The virtual memory is a view of the RAM plus maybe some swap space provided by a virtual memory manager. Modern OSs have virtual memory managers and provide virtual memory to processes so that the executing program can behave as if it had a contiguous address space whose size is not limited by the actual RAM. The pages or blocks making up the virtual memory can be mapped anywhere in the RAM, so that contiguos virtual pages need to be stored in contiguos RAM areas. Or they can be swapped out to page space or swap space, waiting there until needed, whereupon they're read by the OS and mapped to some RAM page.
When you say
During its execution process is in RAM.
This is not entirely correct. Some or all memory pages that belong to the process may be swapped out, as explained.
One more word concerning the answers and comments that say that "virtual" means it doesn't exist. This makes no sense. On the contrary, according to Webster:
being such in essence or effect ...
Hence virtual memory is something (therefore, it exists!) that behaves as if it were memory.
Virtual memory is just like an illusion of RAM. It uses paging to acquire additional RAM that could be used by the processes in operating system.
Virtual memory means memory you can access with "normal" momory access methods, although it isn't clear where the data is actually stored.
It may be
actually in RAM
in a swap area
in another file (memory mapped file)
and access to it will be handled appropriately.
It is a layer of, well, virtualization so that you as a programmer don't have to worry about where the data is actually put.
The original purpose was mainly to be able to provide more memory to processes than we actually have and to extend it with means of swap space, but there are even more:
The OS is free to use the RAM for whatever it seems necessary, e. g. caching. Under some circumstances, it may be more effective to use RAM for cache than for holding parts of a program which hasn't been used for a long time.
Provide additional memory to a program when it requests it: if you call malloc(), the program's library may request the OS to provide a part of memory which can be attached seamlessly into the address space.
Avoid stack overflow: if the stack grows larger and larger, the respective memory section may be extended as well transparently so that the program won't have to worry about it.

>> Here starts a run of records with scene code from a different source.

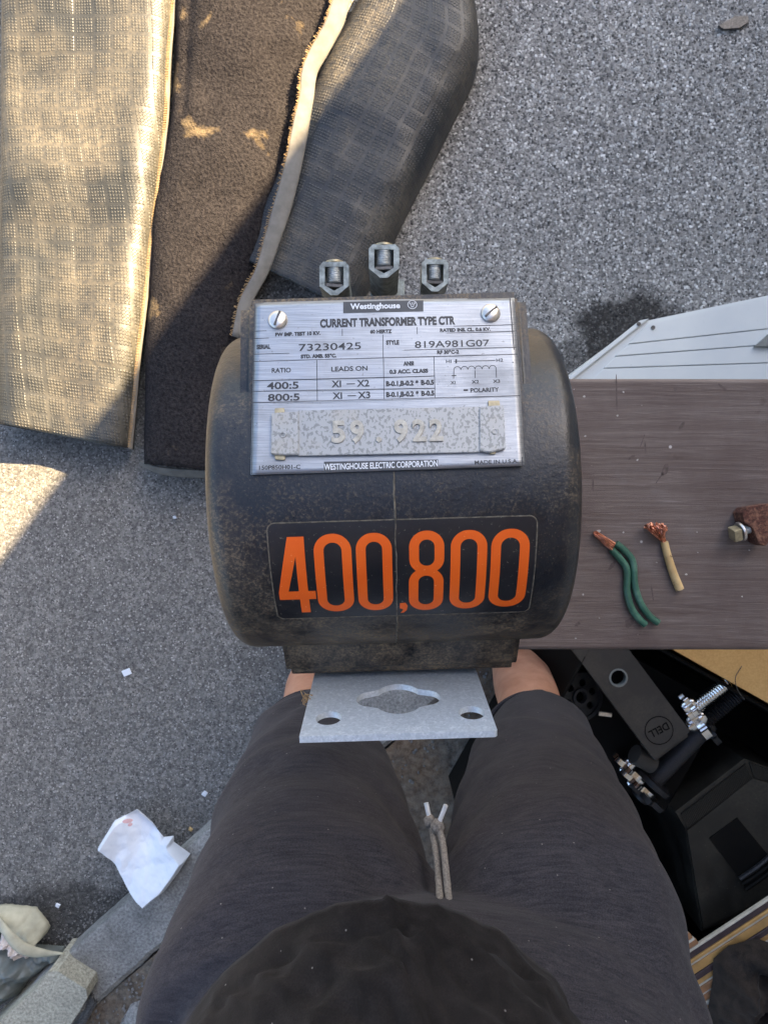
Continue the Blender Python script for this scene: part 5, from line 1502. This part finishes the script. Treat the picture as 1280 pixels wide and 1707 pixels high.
# pale block ending the kerb
blk = empty('concrete_block', dd_(280, 1250, 0), 'pale cream weathered concrete block with chipped rounded corner at the lower left', 'block')
pts = [dd_(x, y, .11) for x, y in ((215, 1160), (258, 1090), (310, 1085), (460, 1180), (468, 1225), (425, 1300), (330, 1440), (-100, 1650), (-150, 1500), (60, 1300))]
bm = bmesh.new(); prism(bm, [(q.x, q.y) for q in pts], Matrix.Identity(4), .0, .11)
bmesh.ops.bevel(bm, geom=[e for e in bm.edges if e.calc_face_angle(0) > R(20)], offset=.008, segments=3, affect='EDGES')
bm_link('block_body', bm, BLOCKM, blk, R(12))
pts = [dd_(x, y, .06) for x, y in ((470, 1195), (503, 1200), (520, 1250), (450, 1380), (380, 1500), (340, 1480), (430, 1330))]
bm = bmesh.new(); prism(bm, [(q.x, q.y) for q in pts], Matrix.Identity(4), .028, .062); bmesh.ops.bevel(bm, geom=list(bm.edges), offset=.004, segments=2, affect='EDGES')
tag(bm_link('wood_offcut', bm, DARKM), 'dark offcut wedged beside the pale concrete block', 'offcut')
# rock in the soil
bm = bmesh.new(); c = P(235, 1690, .05)
bmesh.ops.create_icosphere(bm, subdivisions=4, radius=.075, matrix=Matrix.Translation(Vector((c.x + .02, c.y - .02, .03))) @ Matrix.Rotation(R(40), 4, 'Z') @ Matrix.Diagonal((1.3, .75, .5, 1)))
for v in bm.verts: v.co += (v.co - Vector((c.x, c.y, .03))).normalized() * .008 * fbm(v.co.x * 25, v.co.y * 25, v.co.z * 25)
tag(bm_link('rock', bm, KERB), 'rounded grey rock in the soil beside the left thigh', 'rock')
# loose grit along the kerb joint and around
tb = bmesh.new(); bmesh.ops.create_icosphere(tb, subdivisions=1, radius=1)
gv = [v.co.copy() for v in tb.verts]; gf = [[v.index for v in f.verts] for f in tb.faces]; tb.free()
GV = []; GF = []
def grit(c, s):
    k = len(GV); a = rnd.uniform(0, 3); sx = 1; sy = rnd.uniform(.6, 1); sz = rnd.uniform(.4, .8); ca, sa = math.cos(a), math.sin(a)
    for q in gv:
        x, y, z = q.x * sx * s, q.y * sy * s, q.z * sz * s; GV.append((c.x + x * ca - y * sa, c.y + x * sa + y * ca, c.z + z))
    for f in gf: GF.append([i + k for i in f])
for k in range(700):
    s = rnd.uniform(-.1, .9); q = kp(s, -abs(rnd.gauss(0, .02)) - .002); grit(Vector((q[0], q[1], .001)), rnd.uniform(.001, .0032))
for k in range(500):
    s = rnd.uniform(-.1, 1.2); q = kp(s, kw + abs(rnd.gauss(0, .05)) + .004); grit(Vector((q[0], q[1], .050)), rnd.uniform(.0015, .005))
for k in range(900):
    grit(P(rnd.uniform(-50, 1330), rnd.uniform(-50, 1500), .001), rnd.uniform(.001, .0028))
o = link('grit', GV, GF, concrete('grit_stone', (.17, .165, .155), .5), None, False); tag(o, 'loose grit scattered on the asphalt', 'grit', kind='stuff')
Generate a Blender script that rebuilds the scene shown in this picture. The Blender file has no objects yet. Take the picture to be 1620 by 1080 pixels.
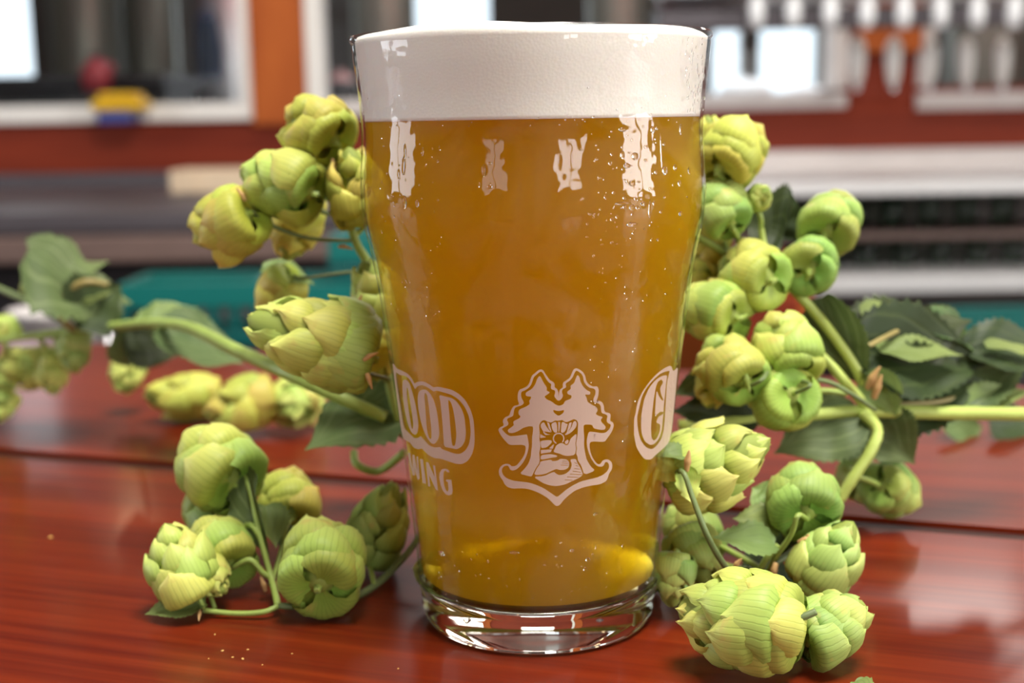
import bpy, bmesh, math, random
import numpy as np
from mathutils import Vector, Matrix, Quaternion
R_ = random.Random(7)
scene = bpy.context.scene
COL = scene.collection
PI = math.pi

# ------------------------------------------------------------------ camera
FPX = 2118.0
D, H, PITCH, ROLL, CX = .333, .127, math.radians(9.4), math.radians(.95), -.0058
EYE = np.array([CX, -D, H])
FWD = np.array([0, math.cos(PITCH), -math.sin(PITCH)])
_r = np.array([1., 0, 0]); _u = np.cross(_r, FWD)
RGT = _r*math.cos(ROLL) - _u*math.sin(ROLL)
UPV = _u*math.cos(ROLL) + _r*math.sin(ROLL)
cd = bpy.data.cameras.new('camera'); cam = bpy.data.objects.new('camera', cd); COL.objects.link(cam)
m = Matrix.Identity(4)
for i in range(3):
    m[i][0] = RGT[i]; m[i][1] = UPV[i]; m[i][2] = -FWD[i]; m[i][3] = EYE[i]
cam.matrix_world = m
cd.sensor_width = 36; cd.lens = FPX/1620*36; cd.clip_start = .01; cd.clip_end = 60
cd.dof.use_dof = True; cd.dof.focus_distance = .300; cd.dof.aperture_fstop = 11.5
scene.camera = cam

def ray(x, y):
    return FWD + RGT*(x-810)/FPX + UPV*(540-y)/FPX
def P(x, y, Y):                      # the point of the plane Y seen at (x, y)
    d = ray(x, y); t = (Y-EYE[1])/d[1]; return Vector(EYE + d*t)
def T(x, y, z=0.):                   # the point of a level plane
    d = ray(x, y); t = (z-EYE[2])/d[2]; return Vector(EYE + d*t)
def size(px, Y):
    return px*(Y+D)/FPX

# ------------------------------------------------------------------ world, light, exposure
vs = scene.view_settings
vs.view_transform = 'Standard'; vs.look = 'None'; vs.gamma = 1; vs.use_curve_mapping = False
vs.exposure = 0.70
w = bpy.data.worlds.new('World'); scene.world = w; w.use_nodes = True
w.node_tree.nodes['Background'].inputs[0].default_value = (.80, .90, 1, 1)
w.node_tree.nodes['Background'].inputs[1].default_value = 1.2
scene.cycles.max_bounces = 14; scene.cycles.transmission_bounces = 12; scene.cycles.transparent_max_bounces = 24
scene.cycles.volume_bounces = 6; scene.cycles.diffuse_bounces = 4; scene.cycles.glossy_bounces = 5
scene.cycles.sample_clamp_indirect = 6

def area(name, loc, target, sx, sy, power, color=(1, 1, 1)):
    l = bpy.data.lights.new(name, 'AREA'); l.shape = 'RECTANGLE'; l.size = sx; l.size_y = sy; l.energy = power; l.color = color
    o = bpy.data.objects.new(name, l); COL.objects.link(o); o.location = loc
    o.rotation_euler = (Vector(target)-Vector(loc)).to_track_quat('-Z', 'Y').to_euler()
    return o
# daylight outside each window of the room, with some added lights
area('daylight_left', (-3.5, .35, .75), (0, .2, .3), 1.5, 1.7, 30, (.92, .96, 1))
area('daylight_right', (3.5, -1.15, .75), (0, -.6, .3), 1.5, 1.7, 80, (1, .97, .93))
area('daylight_rear_right', (1.5, -3.8, .85), (1.0, 0, .3), 1.2, 1.5, 36, (1, .97, .93))
area('daylight_rear_left', (-1.6, -3.8, .85), (-1.0, 0, .3), 1.2, 1.5, 5, (.95, .97, 1))
area('added_brewhouse_light', (.5, 3.45, 1.84), (.5, 3.6, 0), 3.2, .5, 36, (.95, .98, 1))  # added light, no fixture behind it; brightens white shapes and tank fronts
area('added_glow_light', (.07, 2.95, 1.17), (.07, 0, 1.0), .62, .44, 9, (1, .97, .92))  # unseen source added high behind the glass to make the beer's bottom glow
area('daylight_clerestory', (1.58, 2.98, 1.19), (1.2, 0, 1.05), 1.7, .40, 24, (1, .92, .86))
area('daylight_brewhouse', (-.2, 7.3, .9), (-.2, 3, .3), 7.0, 2.0, 70, (.93, .97, 1))
area('added_top_light', (.30, -.30, 1.80), (.05, .05, 0), .75, .6, 40, (1, .96, .88))  # top light added to brighten the hops, no fixture modelled
area('back_bar_light', (.6, 1.7, 1.82), (.6, 2.4, 0), 4.0, .5, 14, (1, .95, .88))

# ------------------------------------------------------------------ helpers
def tag(o, label=None, cat=None, group=None, kind=None):
    if label: o['label'] = label
    if cat: o['category'] = cat
    if group: o['group'] = group
    if kind: o['kind'] = kind
    return o
def link(name, me, mat=None, parent=None, smooth=False):
    o = bpy.data.objects.new(name, me); COL.objects.link(o)
    if mat is not None:
        if len(me.materials) == 0: me.materials.append(mat)
    if parent is not None: o.parent = parent
    if smooth:
        me.polygons.foreach_set('use_smooth', [True]*len(me.polygons))
    return o
def empty(name, loc=(0, 0, 0)):
    o = bpy.data.objects.new(name, None); COL.objects.link(o); o.location = loc; o.empty_display_size = .01
    return o
def bm_obj(name, bm, mat, parent=None, smooth=False):
    me = bpy.data.meshes.new(name); bm.normal_update(); bm.to_mesh(me); bm.free()
    return link(name, me, mat, parent, smooth)
def inv(o):                          # children keep world coordinates
    if o is not None:
        return Matrix.Translation(-Vector(o.location))
    return Matrix.Identity(4)
def box_bm(lo, hi, bevel=0.):
    bm = bmesh.new(); bmesh.ops.create_cube(bm, size=1)
    lo, hi = Vector(lo), Vector(hi)
    for v in bm.verts:
        v.co = Vector([(lo[i]+hi[i])/2 + v.co[i]*(hi[i]-lo[i]) for i in range(3)])
    if bevel: bmesh.ops.bevel(bm, geom=bm.edges[:], offset=bevel, segments=2, affect='EDGES', profile=.5)
    return bm
def box(name, lo, hi, mat, parent=None, bevel=0.):
    bm = box_bm(lo, hi, bevel)
    if parent is not None: bm.transform(inv(parent))
    return bm_obj(name, bm, mat, parent)
def lathe_mesh(name, prof, n=96, center=(0, 0, 0)):
    vs_, fs = [], []
    k = len(prof)
    for (r, z) in prof:
        for j in range(n):
            a = 2*PI*j/n; vs_.append((center[0]+r*math.cos(a), center[1]+r*math.sin(a), center[2]+z))
    for i in range(k-1):
        for j in range(n):
            j2 = (j+1) % n
            fs.append((i*n+j, i*n+j2, (i+1)*n+j2, (i+1)*n+j))
    me = bpy.data.meshes.new(name); me.from_pydata(vs_, [], fs); me.validate()
    bm = bmesh.new(); bm.from_mesh(me); bmesh.ops.remove_doubles(bm, verts=bm.verts, dist=1e-6)
    bmesh.ops.recalc_face_normals(bm, faces=bm.faces); bm.to_mesh(me); bm.free()
    return me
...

A system can even do "overcommitment" of memory: if a process requests a large amount of memory, the OS may say "yes, ok", i. e. provide the memory to the program. That means in the first place "allow the program to access a certain address space area", but this address space is not immediately backed by memory. Only as soon as the program accesses this memory the mapping will be done, and if this cannot be fulfilled, the program is crashed by the Out of emory killer (at least, under Linux).
All this works by page-wise (1 page = 4 kiB) assignment of physical memory to a program, viewed via the program's address space, and this in the amount and frequency as it is needed.